▸ **Short problem**
Please return exactly the run of lines that begins with the line containing "Write a Blender" and ends with the line containing "return np.where(c <= 0.04045, c", pictures excluded.
────────────────
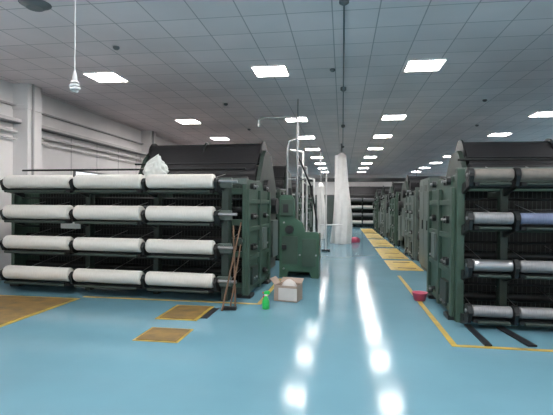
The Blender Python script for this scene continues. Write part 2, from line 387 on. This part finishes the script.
# carton with paper
k=M();T=Matrix.Translation((-.88,7.3,0))@Matrix.Rotation(R(-12),4,'Z')
for a in((-.2,.2,-.15,-.14,0,.26),(-.2,.2,.14,.15,0,.26),(-.2,-.19,-.15,.15,0,.26),(.19,.2,-.15,.15,0,.26),(-.2,.2,-.15,.15,0,.01)): k.box(*a,CARD,T)
k.box(-.12,.2,-.155,-.15,.02,.22,PAPER,T)
k.beam(T@Vector((-.19,0,.26)),T@Vector((-.28,0,.36)),.28,.008,CARD);k.beam(T@Vector((0,.15,.26)),T@Vector((0,.26,.33)),.38,.008,CARD)
k.lathe(T@Vector((.02,0,.1)),T@Vector((0,.02,.34)),[(0,.12),(.5,.14),(.8,.1),(1,.03)],PAPER,9);k.build('cardboard_box')
# sticks
k=M();k.cyl((-1.76,6.35,.0),(-1.6,6.88,1.3),.014,WOOD);k.build('wooden_pole')
k=M();k.cyl((-1.62,6.62,.0),(-1.72,6.86,1.25),.014,WOOD);k.build('wooden_pole')
k=M();k.cyl((-1.66,6.45,.02),(-1.60,6.86,.95),.012,WOOD);k.beam((-1.76,6.42,.03),(-1.56,6.44,.03),.06,.05,DARK);k.build('floor_brush')
# pink basin
k=M();k.lathe((1.3,7.65,0),(1.3,7.65,.14),[(0,.08),(.05,.09),(.9,.125),(1,.135),(.95,.115),(.2,.08)],PINK,24);k.build('pink_basin')
# crumpled cloth on machine top
k=M();cx,cy,cz=-3.25,7.40,2.04
N=64;RW=30;vs=[];fs=[]
for j in range(RW+1):
    t=j/RW
    for i in range(N):
        a=2*math.pi*i/N
        base=.19*math.sqrt(max(0,1-t**1.6))+.004
        f=1+.75*noise.noise(Vector((math.cos(a)*2+5,math.sin(a)*2,t*3.5)))+.22*abs(math.sin(4*a+3*t))
        vs.append((cx+base*f*math.cos(a)-.04*math.sin(4*t),cy+base*f*.40*math.sin(a),cz+.34*t*(1+.30*noise.noise(Vector((math.cos(a)*2,math.sin(a)*2,1.3)))+.12*math.sin(3*a))))
for j in range(RW):
    for i in range(N): fs.append((j*N+i,j*N+(i+1)%N,(j+1)*N+(i+1)%N,(j+1)*N+i))
fs.append(tuple(RW*N+i for i in range(N)));k.add(vs,fs,CLOTH,True)
k.build('crumpled_white_cloth')
# overhead duct + back door
k=M();k.box(XL+.1,XR-.1,30.9,31.4,3.2,3.45,DARK)
for x in(-5,0,5,10): k.cyl((x,31.15,3.45),(x,31.15,H-.01),.02,TRIM)
k.build('overhead_duct')
k=M();k.box(-3.2,-.6,YF-.045,YF-.005,0,2.4,TRIM);k.box(-3.1,-1.95,YF-.06,YF-.03,0.02,2.3,GREYG);k.box(-1.88,-.7,YF-.06,YF-.03,0.02,2.3,GREYG);k.build('door_1')
# world
w=bpy.data.worlds.new('w');scene.world=w;w.use_nodes=True
w.node_tree.nodes['Background'].inputs[0].default_value=(.5,.55,.6,1);w.node_tree.nodes['Background'].inputs[1].default_value=.2
# camera
cd=bpy.data.cameras.new('camera');cam=bpy.data.objects.new('camera',cd);scene.collection.objects.link(cam)
cd.sensor_width=36;cd.lens=440/553*36;cd.clip_end=200
cam.matrix_world=Matrix.Translation((0,0,1.6))@Matrix.Rotation(R(8.5),4,'Z')@Matrix.Rotation(R(90-.45),4,'X')@Matrix.Rotation(R(.45),4,'Z')
scene.camera=cam
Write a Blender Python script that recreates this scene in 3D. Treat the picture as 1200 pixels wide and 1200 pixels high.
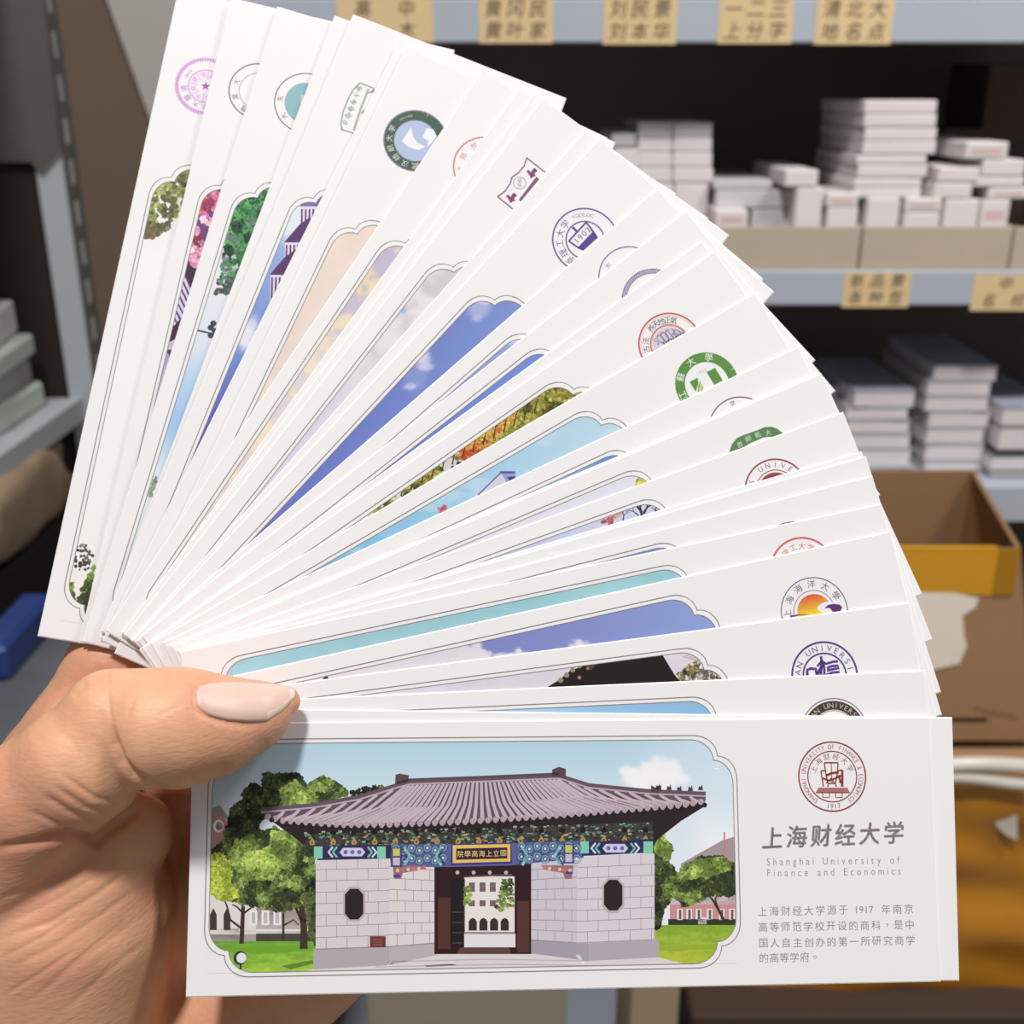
import bpy, math, random
import numpy as np
from mathutils import Matrix, Vector

SC = bpy.context.scene
COL = SC.collection
for o in list(bpy.data.objects):
    bpy.data.objects.remove(o)

# ---------------------------------------------------------------- camera
PITCH = math.radians(21.0)
CAMH = 1.35
cp, sp = math.cos(PITCH), math.sin(PITCH)
cam_d = bpy.data.cameras.new('camera')
cam = bpy.data.objects.new('camera', cam_d)
COL.objects.link(cam)
cam.location = (0, 0, CAMH)
cam.rotation_euler = (math.pi / 2 - PITCH, 0, 0)
cam_d.sensor_width = 36.0
cam_d.lens = 1287.0 / 1200.0 * 36.0
cam_d.clip_start = 0.02
cam_d.clip_end = 20
cam_d.dof.use_dof = True
cam_d.dof.focus_distance = 0.208
cam_d.dof.aperture_fstop = 24.0
SC.camera = cam

# ---------------------------------------------------------------- daylight-grey ambient, ceiling lamp, shelf fill, exposure
world = bpy.data.worlds.new('world')
SC.world = world
world.use_nodes = True
bg = world.node_tree.nodes['Background']
bg.inputs[0].default_value = (1.0, 0.985, 0.975, 1)
bg.inputs[1].default_value = 0.21

def area(name, loc, target, size, power, color=(1, 1, 1)):
    d = bpy.data.lights.new(name, 'AREA')
    d.shape = 'DISK'; d.size = size; d.energy = power; d.color = color
    o = bpy.data.objects.new(name, d); COL.objects.link(o)
    o.location = loc
    o.rotation_euler = (Vector(target) - Vector(loc)).to_track_quat('-Z', 'Y').to_euler()
    return o
area('ceiling_lamp', (-0.33, -0.72, 3.85), (0, 0.2, 1.3), 0.34, 71, (1.0, 0.985, 0.975))
area('shelf_fill', (0.9, 0.35, 2.4), (0.5, 1.1, 1.1), 0.3, 11.5, (1.0, 0.965, 0.94))  # unseen fill light, added to brighten the shelves

SC.view_settings.view_transform = 'Standard'
SC.view_settings.look = 'None'
SC.view_settings.gamma = 1.0
SC.view_settings.use_curve_mapping = False
SC.view_settings.exposure = 0.0

# ---------------------------------------------------------------- helpers
def lin(c):
    c = np.asarray(c, float) / 255.0
    return np.where(c <= 0.04045, c / 12.92, ((c + 0.055) / 1.055) ** 2.4)

def C2W(p):                     # camera-aligned metres (x right, y down, z forward) to world
    p = np.asarray(p, float)
    X, Y, Z = p[..., 0], p[..., 1], p[..., 2]
    return np.stack([X, Z * cp - Y * sp, -Y * cp - Z * sp + CAMH], -1)
def D2W(p):
    X, Y, Z = p
    return np.array([X, Z * cp - Y * sp, -Y * cp - Z * sp])

def at(px, py, Y):              # a point of the room on the upright plane at distance Y
    a = (px - 600) / 1287.0; b = (py - 600) / 1287.0
    wy = cp - b * sp; wz = -b * cp - sp
    return np.array([a / wy * Y, Y, wz / wy * Y + CAMH])

def tag(o, label=None, cat=None, group=None, kind=None):
    if label: o['label'] = label
    if cat: o['category'] = cat
    if group: o['group'] = group
    if kind: o['kind'] = kind
    return o

def link_mesh(name, verts, faces, mats, parent=None, smooth=False, midx=None):
    me = bpy.data.meshes.new(name)
    me.from_pydata([tuple(map(float, v)) for v in verts], [], [tuple(f) for f in faces])
    for m in (mats if isinstance(mats, (list, tuple)) else [mats]):
        me.materials.append(m)
    if midx is not None:
        me.polygons.foreach_set('material_index', midx)
    if smooth:
        me.polygons.foreach_set('use_smooth', [True] * len(me.polygons))
    me.update()
    o = bpy.data.objects.new(name, me)
    COL.objects.link(o)
    if parent: o.parent = parent
    return o

def empty(name, loc=(0, 0, 0), rz=0):
    o = bpy.data.objects.new(name, None); COL.objects.link(o)
    o.location = loc; o.rotation_euler = (0, 0, rz); o.empty_display_size = 0.02
    return o

class MB:                       # mesh builder
    def __init__(s): s.v = []; s.f = []; s.m = []
    def add(s, V, F, mi=0):
        b = len(s.v); s.v += [tuple(map(float, p)) for p in V]
        for f in F: s.f.append(tuple(i + b for i in f)); s.m.append(mi)
    def box(s, lo, hi, ch=0.0, mi=0, M=None):
        (x0, y0, z0), (x1, y1, z1) = lo, hi
        if ch <= 0:
            V = [(x, y, z) for z in (z0, z1) for y in (y0, y1) for x in (x0, x1)]
            F = [(0, 2, 3, 1), (4, 5, 7, 6), (0, 1, 5, 4), (2, 6, 7, 3), (0, 4, 6, 2), (1, 3, 7, 5)]
        else:
            V = []; c = min(ch, (x1 - x0) * .45, (y1 - y0) * .45, (z1 - z0) * .45)
            for sx in (0, 1):
                for sy in (0, 1):
                    for sz in (0, 1):
                        X = (x0, x1)[sx]; Y = (y0, y1)[sy]; Z = (z0, z1)[sz]
                        dx, dy, dz = (c, -c)[sx], (c, -c)[sy], (c, -c)[sz]
                        V += [(X, Y + dy, Z + dz), (X + dx, Y, Z + dz), (X + dx, Y + dy, Z)]
            I = lambda a, b, d, k: ((a * 2 + b) * 2 + d) * 3 + k
            F = []
            for a in (0, 1):
                q = [I(a, 0, 0, 0), I(a, 1, 0, 0), I(a, 1, 1, 0), I(a, 0, 1, 0)]; F.append(q if a else q[::-1])
                q = [I(0, a, 0, 1), I(1, a, 0, 1), I(1, a, 1, 1), I(0, a, 1, 1)]; F.append(q[::-1] if a else q)
                q = [I(0, 0, a, 2), I(1, 0, a, 2), I(1, 1, a, 2), I(0, 1, a, 2)]; F.append(q if a else q[::-1])
            for a in (0, 1):
                for b in (0, 1):
                    F.append([I(a, b, 0, 0), I(a, b, 1, 0), I(a, b, 1, 1), I(a, b, 0, 1)])
                    F.append([I(a, 0, b, 0), I(a, 1, b, 0), I(a, 1, b, 2), I(a, 0, b, 2)])
                    F.append([I(0, a, b, 1), I(1, a, b, 1), I(1, a, b, 2), I(0, a, b, 2)])
                    for d in (0, 1): F.append([I(a, b, d, 0), I(a, b, d, 1), I(a, b, d, 2)])
        if M is not None: V = [tuple(M @ Vector(p)) for p in V]
        s.add(V, F, mi)
    def quadsheet(s, a, b, c, d, t, mi=0):      # a thin slab between four corner points
        a, b, c, d = map(np.array, (a, b, c, d)); n = np.cross(b - a, d - a); n = n / np.linalg.norm(n) * t
        V = [a, b, c, d, a + n, b + n, c + n, d + n]
        s.add(V, [(0, 3, 2, 1), (4, 5, 6, 7), (0, 1, 5, 4), (1, 2, 6, 5), (2, 3, 7, 6), (3, 0, 4, 7)], mi)
    def build(s, name, mats, parent=None, smooth=False):
        o = link_mesh(name, s.v, s.f, mats, parent, smooth, s.m if isinstance(mats, (list, tuple)) else None)
        me = o.data
        import bmesh
        bm = bmesh.new(); bm.from_mesh(me); bmesh.ops.recalc_face_normals(bm, faces=bm.faces); bm.to_mesh(me); bm.free()
        return o

# ---------------------------------------------------------------- materials
def mat(name, rgb, rough=0.6, noise=0.0, scale=20.0, spec=0.4, metal=0.0, bump=0.0, bscale=200.0, coat=0.0):
    m = bpy.data.materials.new(name); m.use_nodes = True
    nt = m.node_tree; b = nt.nodes['Principled BSDF']
    c = lin(rgb)
    b.inputs['Base Color'].default_value = (*c, 1)
    b.inputs['Roughness'].default_value = rough
    b.inputs['Specular IOR Level'].default_value = spec
    b.inputs['Metallic'].default_value = metal
    b.inputs['Coat Weight'].default_value = coat
    if noise > 0 or bump > 0:
        tc = nt.nodes.new('ShaderNodeTexCoord')
        if noise > 0:
            n = nt.nodes.new('ShaderNodeTexNoise'); n.inputs['Scale'].default_value = scale; n.inputs['Detail'].default_value = 4
            nt.links.new(tc.outputs['Object'], n.inputs['Vector'])
            r = nt.nodes.new('ShaderNodeMix'); r.data_type = 'RGBA'
            r.inputs[6].default_value = (*(c * (1 - noise)), 1)
            r.inputs[7].default_value = (*np.minimum(c * (1 + noise), 1), 1)
            nt.links.new(n.outputs['Fac'], r.inputs[0]); nt.links.new(r.outputs[2], b.inputs['Base Color'])
        if bump > 0:
            n2 = nt.nodes.new('ShaderNodeTexNoise'); n2.inputs['Scale'].default_value = bscale; n2.inputs['Detail'].default_value = 3
            nt.links.new(tc.outputs['Object'], n2.inputs['Vector'])
            bp = nt.nodes.new('ShaderNodeBump'); bp.inputs['Strength'].default_value = bump; bp.inputs['Distance'].default_value = 0.002
            nt.links.new(n2.outputs['Fac'], bp.inputs['Height']); nt.links.new(bp.outputs[0], b.inputs['Normal'])
    return m

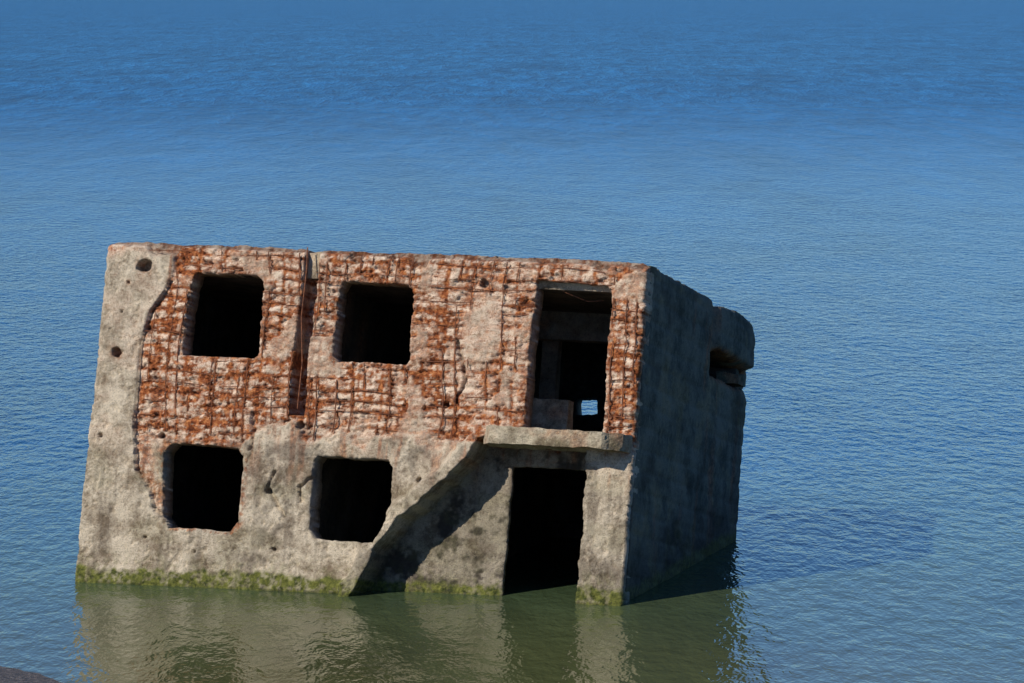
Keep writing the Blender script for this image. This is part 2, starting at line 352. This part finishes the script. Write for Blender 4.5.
b.inputs['Specular IOR Level'].default_value=.36
mp=N(nt,'ShaderNodeMapping');nt.links.new(geo,mp.inputs[0]);mp.inputs['Scale'].default_value=(2.2,.85,1);mp.inputs['Rotation'].default_value=(0,0,.25)
w1=noise(nt,mp.outputs[0],1.6,3,.65,.2);w3=noise(nt,mp.outputs[0],.2,2,.6)
hh=math_(nt,'ADD',math_(nt,'MULTIPLY',w1,.44),math_(nt,'MULTIPLY',w3,.42))
hh=math_(nt,'ADD',hh,math_(nt,'MULTIPLY',math_(nt,'MULTIPLY',far,farw),2.6))
hh=math_(nt,'MULTIPLY',hh,maprange(nt,Y_,46,110,.14,1.1))
bp=N(nt,'ShaderNodeBump');bp.inputs['Distance'].default_value=.6;bp.inputs['Strength'].default_value=1.0
nt.links.new(hh,bp.inputs['Height']);nt.links.new(bp.outputs[0],b.inputs['Normal'])
bm=bmesh.new()
ys=[-200,20,40,80,200,600,2000,8000,30000];xs=[-20000,-3000,-500,-100,0,100,500,3000,20000]
g=[[bm.verts.new((x,y,0)) for x in xs] for y in ys]
for i in range(len(ys)-1):
    for j in range(len(xs)-1): bm.faces.new((g[i][j],g[i][j+1],g[i+1][j+1],g[i+1][j]))
me=bpy.data.meshes.new("sea_water");bm.to_mesh(me);bm.free();me.materials.append(mw)
o=bpy.data.objects.new("sea_water",me);sc.collection.objects.link(o)
# ------------------------------------------------------------------ BEACH
gx=np.linspace(-60,60,401);gy=np.linspace(-30,80,366);X,Y=np.meshgrid(gx,gy,indexing='ij')
D=shore(X)-Y+(fbm(X*.6,Y*.6,4,400)-.5)*.8
Z=np.where(D>0,.045*np.minimum(D,12)+.19*np.clip(D-12,0,26),.06*D)+(fbm(X*.8,Y*.8,4,402)-.5)*.06*np.clip(D,0,1)
Z=np.clip(Z,-3,5.6)+(fbm(X*.2,Y*.2,3,404)-.5)*.4*np.clip(D/12,0,1)
n1,n2=X.shape;idx=np.arange(n1*n2).reshape(n1,n2)
q=np.stack([idx[:-1,:-1],idx[1:,:-1],idx[1:,1:],idx[:-1,1:]],-1).reshape(-1,4)
me=bpy.data.meshes.new("sand_beach");me.from_pydata(np.stack([X,Y,Z],-1).reshape(-1,3).tolist(),[],q.tolist());me.update()
for p in me.polygons: p.use_smooth=True
ms,nt,b=newmat("wet_sand")
tc=N(nt,'ShaderNodeTexCoord').outputs['Object']
nt.links.new(ramp(nt,noise(nt,tc,14,4,.85),[(.38,(.025,.022,.02)),(.5,(.09,.072,.06)),(.62,(.22,.18,.155))]),b.inputs['Base Color']);b.inputs['Roughness'].default_value=.6
bp=N(nt,'ShaderNodeBump');bp.inputs['Distance'].default_value=.12;nt.links.new(noise(nt,tc,14,4,.8),bp.inputs['Height']);nt.links.new(bp.outputs[0],b.inputs['Normal'])
me.materials.append(ms);o=bpy.data.objects.new("sand_beach",me);sc.collection.objects.link(o)
# ------------------------------------------------------------------ LIGHT
EL=math.radians(38);AZ=math.radians(48)
sd=Vector((-math.sin(AZ)*math.cos(EL),-math.cos(AZ)*math.cos(EL),math.sin(EL)))
w=bpy.data.worlds.new("World");sc.world=w;w.use_nodes=True;nt=w.node_tree
bg=nt.nodes['Background'];sk=nt.nodes.new('ShaderNodeTexSky');sk.sky_type='NISHITA';sk.sun_disc=False
sk.sun_elevation=EL;sk.sun_rotation=math.pi+AZ;sk.air_density=1.0;sk.dust_density=0;sk.ozone_density=4
nt.links.new(mix(nt,1.0,sk.outputs[0],(.54,.84,1.22),'MULTIPLY'),bg.inputs[0]);bg.inputs[1].default_value=.09
l=bpy.data.lights.new("sun",'SUN');l.energy=5.0;l.angle=math.radians(.5);l.color=(1,.955,.87)
lo=bpy.data.objects.new("sun",l);sc.collection.objects.link(lo);lo.rotation_mode='QUATERNION';lo.rotation_quaternion=sd.to_track_quat('Z','Y')
# ------------------------------------------------------------------ CAMERA
cd=bpy.data.cameras.new("camera");cd.lens=4000/1024*36;cd.sensor_width=36;cd.clip_start=.5;cd.clip_end=60000
co=bpy.data.objects.new("camera",cd);sc.collection.objects.link(co);co.location=(0,0,7.7047)
co.rotation_euler=(math.pi/2-math.atan(347.5/4000),0,0);sc.camera=co
sc.view_settings.view_transform='Standard';sc.view_settings.look='None';sc.view_settings.exposure=0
────────────────
▸ **Exercise result**
Write a Blender Python script that recreates this scene in 3D. Treat the picture as 1200 pixels wide and 1200 pixels high.
import bpy, math, random
import numpy as np
from mathutils import Matrix, Vector

SC = bpy.context.scene
COL = SC.collection
for o in list(bpy.data.objects):
    bpy.data.objects.remove(o)

# ---------------------------------------------------------------- camera
PITCH = math.radians(21.0)
CAMH = 1.35
cp, sp = math.cos(PITCH), math.sin(PITCH)
cam_d = bpy.data.cameras.new('camera')
cam = bpy.data.objects.new('camera', cam_d)
COL.objects.link(cam)
cam.location = (0, 0, CAMH)
cam.rotation_euler = (math.pi / 2 - PITCH, 0, 0)
cam_d.sensor_width = 36.0
cam_d.lens = 1287.0 / 1200.0 * 36.0
cam_d.clip_start = 0.02
cam_d.clip_end = 20
cam_d.dof.use_dof = True
cam_d.dof.focus_distance = 0.208
cam_d.dof.aperture_fstop = 24.0
SC.camera = cam

# ---------------------------------------------------------------- daylight-grey ambient, ceiling lamp, shelf fill, exposure
world = bpy.data.worlds.new('world')
SC.world = world
world.use_nodes = True
bg = world.node_tree.nodes['Background']
bg.inputs[0].default_value = (1.0, 0.985, 0.975, 1)
bg.inputs[1].default_value = 0.21

def area(name, loc, target, size, power, color=(1, 1, 1)):
    d = bpy.data.lights.new(name, 'AREA')
    d.shape = 'DISK'; d.size = size; d.energy = power; d.color = color
    o = bpy.data.objects.new(name, d); COL.objects.link(o)
    o.location = loc
    o.rotation_euler = (Vector(target) - Vector(loc)).to_track_quat('-Z', 'Y').to_euler()
    return o
area('ceiling_lamp', (-0.33, -0.72, 3.85), (0, 0.2, 1.3), 0.34, 71, (1.0, 0.985, 0.975))
area('shelf_fill', (0.9, 0.35, 2.4), (0.5, 1.1, 1.1), 0.3, 11.5, (1.0, 0.965, 0.94))  # unseen fill light, added to brighten the shelves

SC.view_settings.view_transform = 'Standard'
SC.view_settings.look = 'None'
SC.view_settings.gamma = 1.0
SC.view_settings.use_curve_mapping = False
SC.view_settings.exposure = 0.0

# ---------------------------------------------------------------- helpers
def lin(c):
    c = np.asarray(c, float) / 255.0
    return np.where(c <= 0.04045, c / 12.92, ((c + 0.055) / 1.055) ** 2.4)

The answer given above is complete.